** Start of Dataset content **
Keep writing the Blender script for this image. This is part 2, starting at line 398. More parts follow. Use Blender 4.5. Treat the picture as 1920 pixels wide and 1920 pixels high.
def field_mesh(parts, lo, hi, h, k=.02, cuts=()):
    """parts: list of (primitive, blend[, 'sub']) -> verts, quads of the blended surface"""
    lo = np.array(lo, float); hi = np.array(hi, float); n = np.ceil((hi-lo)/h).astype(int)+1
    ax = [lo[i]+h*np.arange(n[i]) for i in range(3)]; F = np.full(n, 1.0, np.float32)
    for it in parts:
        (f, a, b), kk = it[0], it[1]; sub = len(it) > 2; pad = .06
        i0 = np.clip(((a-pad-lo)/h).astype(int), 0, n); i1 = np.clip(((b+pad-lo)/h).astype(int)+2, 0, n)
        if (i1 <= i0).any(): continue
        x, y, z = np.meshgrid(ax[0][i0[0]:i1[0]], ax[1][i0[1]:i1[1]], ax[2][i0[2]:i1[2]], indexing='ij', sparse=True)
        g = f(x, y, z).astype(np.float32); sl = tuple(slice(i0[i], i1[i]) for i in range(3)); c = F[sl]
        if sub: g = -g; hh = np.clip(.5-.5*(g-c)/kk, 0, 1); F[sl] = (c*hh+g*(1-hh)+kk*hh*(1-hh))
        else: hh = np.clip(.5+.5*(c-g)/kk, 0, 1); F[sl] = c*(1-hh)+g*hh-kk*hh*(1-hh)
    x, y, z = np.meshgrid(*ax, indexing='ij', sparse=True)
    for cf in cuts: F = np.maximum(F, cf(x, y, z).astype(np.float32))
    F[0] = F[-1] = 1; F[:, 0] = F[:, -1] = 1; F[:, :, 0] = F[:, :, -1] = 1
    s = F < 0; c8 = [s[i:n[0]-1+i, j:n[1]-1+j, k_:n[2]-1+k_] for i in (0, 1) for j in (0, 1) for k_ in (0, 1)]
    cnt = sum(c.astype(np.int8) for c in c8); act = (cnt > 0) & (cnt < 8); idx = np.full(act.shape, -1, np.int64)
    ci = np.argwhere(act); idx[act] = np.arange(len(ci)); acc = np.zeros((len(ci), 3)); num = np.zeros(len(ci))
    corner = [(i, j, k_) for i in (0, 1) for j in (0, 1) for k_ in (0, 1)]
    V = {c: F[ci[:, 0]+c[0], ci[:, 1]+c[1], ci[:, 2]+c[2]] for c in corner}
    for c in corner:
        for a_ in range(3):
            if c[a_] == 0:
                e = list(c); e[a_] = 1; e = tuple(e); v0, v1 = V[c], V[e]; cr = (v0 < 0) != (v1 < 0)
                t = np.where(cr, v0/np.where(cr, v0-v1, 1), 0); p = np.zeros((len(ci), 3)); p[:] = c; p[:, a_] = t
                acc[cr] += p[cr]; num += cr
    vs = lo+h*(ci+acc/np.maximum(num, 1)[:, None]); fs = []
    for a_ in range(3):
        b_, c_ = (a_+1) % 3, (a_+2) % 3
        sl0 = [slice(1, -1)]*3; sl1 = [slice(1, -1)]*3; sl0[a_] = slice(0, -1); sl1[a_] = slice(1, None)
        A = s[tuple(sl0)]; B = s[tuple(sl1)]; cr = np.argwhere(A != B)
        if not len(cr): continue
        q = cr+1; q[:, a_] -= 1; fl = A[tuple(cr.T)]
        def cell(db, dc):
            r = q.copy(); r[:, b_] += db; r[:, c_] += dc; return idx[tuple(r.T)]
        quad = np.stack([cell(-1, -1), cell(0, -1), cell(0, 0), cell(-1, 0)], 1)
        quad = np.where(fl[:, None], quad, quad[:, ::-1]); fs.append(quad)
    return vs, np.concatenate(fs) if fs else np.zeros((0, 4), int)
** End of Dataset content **
Transcribe the material above in its entirety. Match it exactly.

• Finished task:
Keep writing the Blender script for this image. This is part 2, starting at line 398. More parts follow. Use Blender 4.5. Treat the picture as 1920 pixels wide and 1920 pixels high.
def field_mesh(parts, lo, hi, h, k=.02, cuts=()):
    """parts: list of (primitive, blend[, 'sub']) -> verts, quads of the blended surface"""
    lo = np.array(lo, float); hi = np.array(hi, float); n = np.ceil((hi-lo)/h).astype(int)+1
    ax = [lo[i]+h*np.arange(n[i]) for i in range(3)]; F = np.full(n, 1.0, np.float32)
    for it in parts:
        (f, a, b), kk = it[0], it[1]; sub = len(it) > 2; pad = .06
        i0 = np.clip(((a-pad-lo)/h).astype(int), 0, n); i1 = np.clip(((b+pad-lo)/h).astype(int)+2, 0, n)
        if (i1 <= i0).any(): continue
        x, y, z = np.meshgrid(ax[0][i0[0]:i1[0]], ax[1][i0[1]:i1[1]], ax[2][i0[2]:i1[2]], indexing='ij', sparse=True)
        g = f(x, y, z).astype(np.float32); sl = tuple(slice(i0[i], i1[i]) for i in range(3)); c = F[sl]
        if sub: g = -g; hh = np.clip(.5-.5*(g-c)/kk, 0, 1); F[sl] = (c*hh+g*(1-hh)+kk*hh*(1-hh))
        else: hh = np.clip(.5+.5*(c-g)/kk, 0, 1); F[sl] = c*(1-hh)+g*hh-kk*hh*(1-hh)
    x, y, z = np.meshgrid(*ax, indexing='ij', sparse=True)
    for cf in cuts: F = np.maximum(F, cf(x, y, z).astype(np.float32))
    F[0] = F[-1] = 1; F[:, 0] = F[:, -1] = 1; F[:, :, 0] = F[:, :, -1] = 1
    s = F < 0; c8 = [s[i:n[0]-1+i, j:n[1]-1+j, k_:n[2]-1+k_] for i in (0, 1) for j in (0, 1) for k_ in (0, 1)]
    cnt = sum(c.astype(np.int8) for c in c8); act = (cnt > 0) & (cnt < 8); idx = np.full(act.shape, -1, np.int64)
    ci = np.argwhere(act); idx[act] = np.arange(len(ci)); acc = np.zeros((len(ci), 3)); num = np.zeros(len(ci))
    corner = [(i, j, k_) for i in (0, 1) for j in (0, 1) for k_ in (0, 1)]
    V = {c: F[ci[:, 0]+c[0], ci[:, 1]+c[1], ci[:, 2]+c[2]] for c in corner}
    for c in corner:
        for a_ in range(3):
            if c[a_] == 0:
                e = list(c); e[a_] = 1; e = tuple(e); v0, v1 = V[c], V[e]; cr = (v0 < 0) != (v1 < 0)
                t = np.where(cr, v0/np.where(cr, v0-v1, 1), 0); p = np.zeros((len(ci), 3)); p[:] = c; p[:, a_] = t
                acc[cr] += p[cr]; num += cr
    vs = lo+h*(ci+acc/np.maximum(num, 1)[:, None]); fs = []
    for a_ in range(3):
        b_, c_ = (a_+1) % 3, (a_+2) % 3
        sl0 = [slice(1, -1)]*3; sl1 = [slice(1, -1)]*3; sl0[a_] = slice(0, -1); sl1[a_] = slice(1, None)
        A = s[tuple(sl0)]; B = s[tuple(sl1)]; cr = np.argwhere(A != B)
        if not len(cr): continue
        q = cr+1; q[:, a_] -= 1; fl = A[tuple(cr.T)]
        def cell(db, dc):
            r = q.copy(); r[:, b_] += db; r[:, c_] += dc; return idx[tuple(r.T)]
        quad = np.stack([cell(-1, -1), cell(0, -1), cell(0, 0), cell(-1, 0)], 1)
        quad = np.where(fl[:, None], quad, quad[:, ::-1]); fs.append(quad)
    return vs, np.concatenate(fs) if fs else np.zeros((0, 4), int)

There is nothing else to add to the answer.